Why…what…which type of yoga will suit me best?

What’s Your Yoga Type?

All these different types of yoga with strange names. Why so many and how are they different? Would any suit me? These were my thoughts before I started practicing yoga years ago – even before the multitude of varieties which have spawned since (beer yoga anyone? yes, seriously!) All I knew back then is that I wanted to be more flexible!! 15 years later and I’m teaching yoga – and being asked the same questions. So here’s a brief explanation of several of the most popular styles from my experience and how they could suit you…

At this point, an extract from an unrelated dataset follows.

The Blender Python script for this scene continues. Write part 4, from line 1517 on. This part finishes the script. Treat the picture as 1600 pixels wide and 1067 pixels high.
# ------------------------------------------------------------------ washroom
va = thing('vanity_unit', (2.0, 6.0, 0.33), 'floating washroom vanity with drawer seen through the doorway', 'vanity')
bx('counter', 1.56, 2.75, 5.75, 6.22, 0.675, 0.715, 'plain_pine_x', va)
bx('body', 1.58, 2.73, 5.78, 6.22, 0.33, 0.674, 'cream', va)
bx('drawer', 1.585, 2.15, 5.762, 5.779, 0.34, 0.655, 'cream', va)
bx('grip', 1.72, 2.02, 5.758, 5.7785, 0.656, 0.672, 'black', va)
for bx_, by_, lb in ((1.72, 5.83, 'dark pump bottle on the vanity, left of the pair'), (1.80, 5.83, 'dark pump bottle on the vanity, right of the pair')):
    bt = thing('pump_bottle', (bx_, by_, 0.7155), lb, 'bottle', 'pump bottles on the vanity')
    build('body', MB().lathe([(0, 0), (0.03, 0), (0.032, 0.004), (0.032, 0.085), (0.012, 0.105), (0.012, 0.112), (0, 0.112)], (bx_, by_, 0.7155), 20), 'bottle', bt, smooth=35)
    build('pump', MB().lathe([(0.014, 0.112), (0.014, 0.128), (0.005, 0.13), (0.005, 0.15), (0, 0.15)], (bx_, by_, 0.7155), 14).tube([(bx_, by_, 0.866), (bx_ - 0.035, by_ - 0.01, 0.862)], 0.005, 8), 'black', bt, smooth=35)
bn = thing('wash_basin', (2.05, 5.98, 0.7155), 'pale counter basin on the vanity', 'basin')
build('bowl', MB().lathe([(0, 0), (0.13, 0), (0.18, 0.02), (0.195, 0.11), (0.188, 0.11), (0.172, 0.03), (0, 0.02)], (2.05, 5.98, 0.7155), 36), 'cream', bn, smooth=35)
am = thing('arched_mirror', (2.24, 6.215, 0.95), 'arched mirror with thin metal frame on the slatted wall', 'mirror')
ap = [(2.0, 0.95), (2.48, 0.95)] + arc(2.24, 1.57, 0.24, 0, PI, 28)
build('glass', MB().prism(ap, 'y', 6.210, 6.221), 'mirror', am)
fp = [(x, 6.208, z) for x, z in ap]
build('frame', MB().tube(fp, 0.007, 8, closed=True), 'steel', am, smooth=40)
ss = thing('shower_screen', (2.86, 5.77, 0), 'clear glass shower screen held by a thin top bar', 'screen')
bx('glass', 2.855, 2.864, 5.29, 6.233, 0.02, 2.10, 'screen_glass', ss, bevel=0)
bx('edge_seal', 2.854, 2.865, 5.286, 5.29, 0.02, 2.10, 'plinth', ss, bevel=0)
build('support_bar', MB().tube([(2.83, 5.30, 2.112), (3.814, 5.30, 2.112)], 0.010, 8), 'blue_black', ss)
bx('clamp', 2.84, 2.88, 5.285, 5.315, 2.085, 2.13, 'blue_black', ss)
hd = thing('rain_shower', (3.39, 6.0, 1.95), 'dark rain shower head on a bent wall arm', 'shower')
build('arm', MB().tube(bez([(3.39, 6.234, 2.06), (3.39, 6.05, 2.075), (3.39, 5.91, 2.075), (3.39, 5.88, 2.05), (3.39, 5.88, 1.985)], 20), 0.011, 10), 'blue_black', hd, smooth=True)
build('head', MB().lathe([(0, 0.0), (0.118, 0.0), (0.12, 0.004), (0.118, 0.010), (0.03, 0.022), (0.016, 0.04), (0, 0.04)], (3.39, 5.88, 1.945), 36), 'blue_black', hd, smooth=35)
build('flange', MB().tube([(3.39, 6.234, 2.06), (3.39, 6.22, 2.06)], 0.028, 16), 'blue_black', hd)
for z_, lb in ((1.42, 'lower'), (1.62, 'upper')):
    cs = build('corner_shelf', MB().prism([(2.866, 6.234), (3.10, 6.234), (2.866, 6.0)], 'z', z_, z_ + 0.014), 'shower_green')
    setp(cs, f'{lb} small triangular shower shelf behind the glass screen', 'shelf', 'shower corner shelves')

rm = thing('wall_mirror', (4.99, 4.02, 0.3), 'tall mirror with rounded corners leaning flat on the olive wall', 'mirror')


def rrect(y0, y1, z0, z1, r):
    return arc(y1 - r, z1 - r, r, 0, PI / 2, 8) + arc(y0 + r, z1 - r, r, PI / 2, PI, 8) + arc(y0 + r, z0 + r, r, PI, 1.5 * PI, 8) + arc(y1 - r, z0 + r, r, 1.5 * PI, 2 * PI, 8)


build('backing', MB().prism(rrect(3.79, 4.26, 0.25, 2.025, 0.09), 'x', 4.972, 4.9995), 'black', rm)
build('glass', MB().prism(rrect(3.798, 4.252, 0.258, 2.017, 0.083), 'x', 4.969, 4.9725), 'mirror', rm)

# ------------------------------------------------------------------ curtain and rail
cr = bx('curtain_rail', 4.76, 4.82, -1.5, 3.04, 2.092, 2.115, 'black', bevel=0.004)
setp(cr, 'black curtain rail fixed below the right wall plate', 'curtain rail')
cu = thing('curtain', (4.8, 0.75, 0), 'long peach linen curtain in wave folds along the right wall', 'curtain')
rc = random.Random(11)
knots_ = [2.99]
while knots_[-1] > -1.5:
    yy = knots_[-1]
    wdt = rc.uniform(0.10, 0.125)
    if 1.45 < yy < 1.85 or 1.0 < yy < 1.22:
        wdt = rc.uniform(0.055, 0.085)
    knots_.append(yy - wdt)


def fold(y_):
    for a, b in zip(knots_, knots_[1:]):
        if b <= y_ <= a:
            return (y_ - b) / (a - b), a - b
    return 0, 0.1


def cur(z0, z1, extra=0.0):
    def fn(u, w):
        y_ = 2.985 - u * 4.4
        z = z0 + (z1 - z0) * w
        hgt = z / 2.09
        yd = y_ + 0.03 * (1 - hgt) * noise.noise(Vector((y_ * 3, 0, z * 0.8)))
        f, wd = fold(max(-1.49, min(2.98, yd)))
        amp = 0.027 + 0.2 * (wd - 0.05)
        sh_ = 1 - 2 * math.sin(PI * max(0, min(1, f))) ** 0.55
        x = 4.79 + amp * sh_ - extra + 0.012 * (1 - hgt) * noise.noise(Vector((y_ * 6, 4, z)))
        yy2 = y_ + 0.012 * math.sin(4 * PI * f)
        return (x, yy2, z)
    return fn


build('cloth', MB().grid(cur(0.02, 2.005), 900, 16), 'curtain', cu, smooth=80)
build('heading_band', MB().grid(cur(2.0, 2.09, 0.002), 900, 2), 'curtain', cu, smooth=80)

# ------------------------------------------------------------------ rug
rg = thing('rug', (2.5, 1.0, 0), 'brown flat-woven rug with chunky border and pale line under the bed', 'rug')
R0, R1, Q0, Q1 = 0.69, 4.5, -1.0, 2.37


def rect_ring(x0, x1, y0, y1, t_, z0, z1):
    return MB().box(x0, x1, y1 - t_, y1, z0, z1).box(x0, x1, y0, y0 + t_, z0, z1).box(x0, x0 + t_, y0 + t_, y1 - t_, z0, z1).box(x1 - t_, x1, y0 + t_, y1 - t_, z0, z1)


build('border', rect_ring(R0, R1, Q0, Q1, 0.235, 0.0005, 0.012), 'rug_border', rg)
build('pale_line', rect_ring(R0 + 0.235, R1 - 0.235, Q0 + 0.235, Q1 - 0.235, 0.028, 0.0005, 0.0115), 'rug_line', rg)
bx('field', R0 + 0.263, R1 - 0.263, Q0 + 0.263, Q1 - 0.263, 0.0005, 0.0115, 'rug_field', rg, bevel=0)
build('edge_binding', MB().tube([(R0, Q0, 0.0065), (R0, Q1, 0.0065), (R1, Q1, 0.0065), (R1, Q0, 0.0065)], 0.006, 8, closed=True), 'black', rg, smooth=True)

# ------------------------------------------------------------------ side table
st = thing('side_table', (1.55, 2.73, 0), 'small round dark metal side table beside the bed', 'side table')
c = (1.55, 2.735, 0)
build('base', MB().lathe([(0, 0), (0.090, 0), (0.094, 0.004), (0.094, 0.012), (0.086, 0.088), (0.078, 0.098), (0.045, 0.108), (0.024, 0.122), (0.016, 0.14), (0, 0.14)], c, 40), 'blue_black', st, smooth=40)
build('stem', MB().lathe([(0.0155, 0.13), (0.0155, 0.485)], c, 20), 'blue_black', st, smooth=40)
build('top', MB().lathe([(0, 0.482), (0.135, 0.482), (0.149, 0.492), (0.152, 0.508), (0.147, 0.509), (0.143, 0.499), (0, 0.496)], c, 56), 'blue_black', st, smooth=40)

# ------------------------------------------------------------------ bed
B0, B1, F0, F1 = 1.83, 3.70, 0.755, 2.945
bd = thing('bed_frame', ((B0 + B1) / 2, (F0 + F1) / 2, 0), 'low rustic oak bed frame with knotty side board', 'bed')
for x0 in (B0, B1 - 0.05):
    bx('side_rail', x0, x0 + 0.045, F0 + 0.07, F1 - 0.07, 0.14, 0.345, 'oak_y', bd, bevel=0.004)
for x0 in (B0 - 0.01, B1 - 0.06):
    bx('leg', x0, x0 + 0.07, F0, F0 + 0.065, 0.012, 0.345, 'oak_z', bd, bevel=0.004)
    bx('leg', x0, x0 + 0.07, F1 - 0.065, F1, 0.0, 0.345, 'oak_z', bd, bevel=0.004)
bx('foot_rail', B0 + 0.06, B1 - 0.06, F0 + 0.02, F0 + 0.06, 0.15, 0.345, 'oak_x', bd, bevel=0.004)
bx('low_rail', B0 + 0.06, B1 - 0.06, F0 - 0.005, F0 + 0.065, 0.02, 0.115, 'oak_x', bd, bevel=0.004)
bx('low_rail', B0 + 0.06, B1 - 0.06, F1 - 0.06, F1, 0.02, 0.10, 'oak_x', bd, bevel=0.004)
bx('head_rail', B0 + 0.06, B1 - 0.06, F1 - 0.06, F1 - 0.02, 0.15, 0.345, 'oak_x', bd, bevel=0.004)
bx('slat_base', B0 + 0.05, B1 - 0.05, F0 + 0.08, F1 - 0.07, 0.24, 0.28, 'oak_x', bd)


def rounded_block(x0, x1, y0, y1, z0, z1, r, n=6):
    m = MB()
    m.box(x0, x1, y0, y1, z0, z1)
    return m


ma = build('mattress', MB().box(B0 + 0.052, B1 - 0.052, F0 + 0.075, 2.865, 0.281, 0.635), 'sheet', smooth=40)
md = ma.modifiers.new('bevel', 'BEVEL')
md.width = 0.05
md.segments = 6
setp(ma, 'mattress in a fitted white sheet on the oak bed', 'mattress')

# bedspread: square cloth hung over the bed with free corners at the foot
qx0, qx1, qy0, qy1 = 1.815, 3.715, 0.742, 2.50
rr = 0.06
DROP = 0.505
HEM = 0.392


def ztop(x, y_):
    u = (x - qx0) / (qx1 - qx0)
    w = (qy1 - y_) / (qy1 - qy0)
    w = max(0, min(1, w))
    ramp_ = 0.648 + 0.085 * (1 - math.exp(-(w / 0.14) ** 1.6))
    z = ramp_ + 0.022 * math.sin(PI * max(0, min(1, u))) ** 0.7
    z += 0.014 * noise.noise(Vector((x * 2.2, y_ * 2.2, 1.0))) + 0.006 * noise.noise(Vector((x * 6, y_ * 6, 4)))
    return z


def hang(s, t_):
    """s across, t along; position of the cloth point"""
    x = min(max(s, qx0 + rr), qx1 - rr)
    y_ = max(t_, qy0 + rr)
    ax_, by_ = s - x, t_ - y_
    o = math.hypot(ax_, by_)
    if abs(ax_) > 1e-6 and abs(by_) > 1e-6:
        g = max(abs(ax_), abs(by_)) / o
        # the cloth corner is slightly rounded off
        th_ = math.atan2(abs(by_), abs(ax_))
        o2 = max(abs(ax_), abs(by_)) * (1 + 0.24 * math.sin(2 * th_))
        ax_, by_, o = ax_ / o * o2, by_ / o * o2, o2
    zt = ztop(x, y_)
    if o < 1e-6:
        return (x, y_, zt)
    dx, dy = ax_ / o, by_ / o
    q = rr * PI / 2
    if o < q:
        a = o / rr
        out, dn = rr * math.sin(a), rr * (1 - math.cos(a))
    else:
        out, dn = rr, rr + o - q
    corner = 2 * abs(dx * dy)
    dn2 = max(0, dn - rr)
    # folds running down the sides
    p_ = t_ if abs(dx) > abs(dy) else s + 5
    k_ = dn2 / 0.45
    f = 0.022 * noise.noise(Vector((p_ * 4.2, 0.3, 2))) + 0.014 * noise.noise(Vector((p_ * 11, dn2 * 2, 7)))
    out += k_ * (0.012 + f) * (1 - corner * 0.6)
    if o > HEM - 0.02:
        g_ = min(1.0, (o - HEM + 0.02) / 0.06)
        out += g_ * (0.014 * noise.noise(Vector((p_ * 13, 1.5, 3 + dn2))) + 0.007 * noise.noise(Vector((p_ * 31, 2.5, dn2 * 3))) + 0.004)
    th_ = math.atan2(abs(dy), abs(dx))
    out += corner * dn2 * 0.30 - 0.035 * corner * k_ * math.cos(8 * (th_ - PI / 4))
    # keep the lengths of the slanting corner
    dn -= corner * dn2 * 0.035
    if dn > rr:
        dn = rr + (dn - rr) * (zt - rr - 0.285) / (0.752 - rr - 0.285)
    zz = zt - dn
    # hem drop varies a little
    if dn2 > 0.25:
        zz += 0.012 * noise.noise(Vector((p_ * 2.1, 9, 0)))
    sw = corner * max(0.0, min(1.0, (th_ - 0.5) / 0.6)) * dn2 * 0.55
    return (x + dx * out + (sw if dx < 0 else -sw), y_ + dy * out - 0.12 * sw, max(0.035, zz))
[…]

This is probably the most common type of yoga offered, and usually refers to a physical, although often gentle yoga practice with a variety of postures per the teacher’s discretion. Breath work should be incorporated with an emphasis on body and energy awareness and taking a pose to the level you’re comfortable with. You will most likely spend at least a few breaths in every pose, although some teachers may include some sequencing (flowing yoga). Hatha yoga aims to bring our minds  and body into balance and can also be a catch all name for all types of physical yoga.

Try Hatha yoga if:-

  • You’re looking to get an introduction to yoga
  • You like to take things a bit more slowly at first
  • You’re trying to find a mindful practice and improve meditation skills
  • ……or if you just love yoga and are happy to take whatever the teacher throws at you


These classes are usually amongst the more physically challenging yoga classes, but can be simply modified for beginners. The traditional style originated in India in the 1930s where most students were healthy young men. The class always starts with repeated sun salutations (a sequence of stretching, bending and strengthening movements synched with the breath) to warm the body up and moves on to further postures held for around 5 breaths each, often with additional movement or “vinyasa” between these poses. There are several series of these poses – whilst some schools teach strictly in order, only letting a student move on when a pose is successfully achieved, many mix it up and allow students to gain benefits from postures within some of the more advanced series.

Try Ashtanga yoga if:-

  • You struggle with slow classes
  • You’d like a full body work-out in addition to the mental benefits
  • You’re physically quite fit and looking for more flexibility and strength
  • You prefer a moving meditation


The Iyengar system of teaching is very methodical and students progress under detailed observation from their teacher working on absolute correctness in alignment. Props are often used. Breath work (Pranayama) is only introduced once the student has developed a solid practice.

Try if:-

  • You like individual attention and would like to spend more time getting postures correct for you
  • You’re happy with a slower class and will reap the benefits mentally
  • You’re a perfectionist(!)


Bikram yoga takes 26 postures from hatha yoga to systematically work every part of the body. It is practiced in a heated room (40 C), usually running through the set of 26 postures twice with a brief rest between. The heat is quite intense with the theory that it will help the muscles stretch, so Bikram is very physically challenging and teachers will often encourage students to push further to their edge. With the same posture sequence regular students should be able to observe their own progress.

Try if:-

  • You like a challenge physically and mentally
  • You like heat
  • You prefer to stick to the same postures to observe growth

Power Vinyasa Yoga

This is often similar to Ashtanga yoga – quite physically challenging with a warm up section of sun salutations or flowing yoga. However the postures will not all be traditional or in a specific order, the teacher has complete creative control over the class plan. There may be other strengthening Pilates style moves or reps, particularly for abs work. Usually the teacher will incorporate some breathing techniques to assist with the flow or postures. Music is commonly used through class.

Try if:-

  • You like a physical challenge
  • You enjoy mixing it up a bit with different postures each time
  • You’ve practiced yoga before and can follow the teachers guidance through some flowing moves
  • You prefer a moving meditation

So there we have it….the common thread with all these types of yoga is that they are physical – whereas originally yoga was written as a philosophy and way of life. Originally physical postures (asanas) were all about getting the body feeling absolutely primed for meditation so inner peace or being at one with everything could be achieved! Perhaps we won’t all reach those dizzy heights of bliss through our yoga practice alone (not even through beer yoga!) – but there is no doubt, and plenty of scientific evidence to demonstrate that the practice of yoga reaps huge rewards mentally as well as physically. I hope this short summary inspires you to find the best fit practice for you.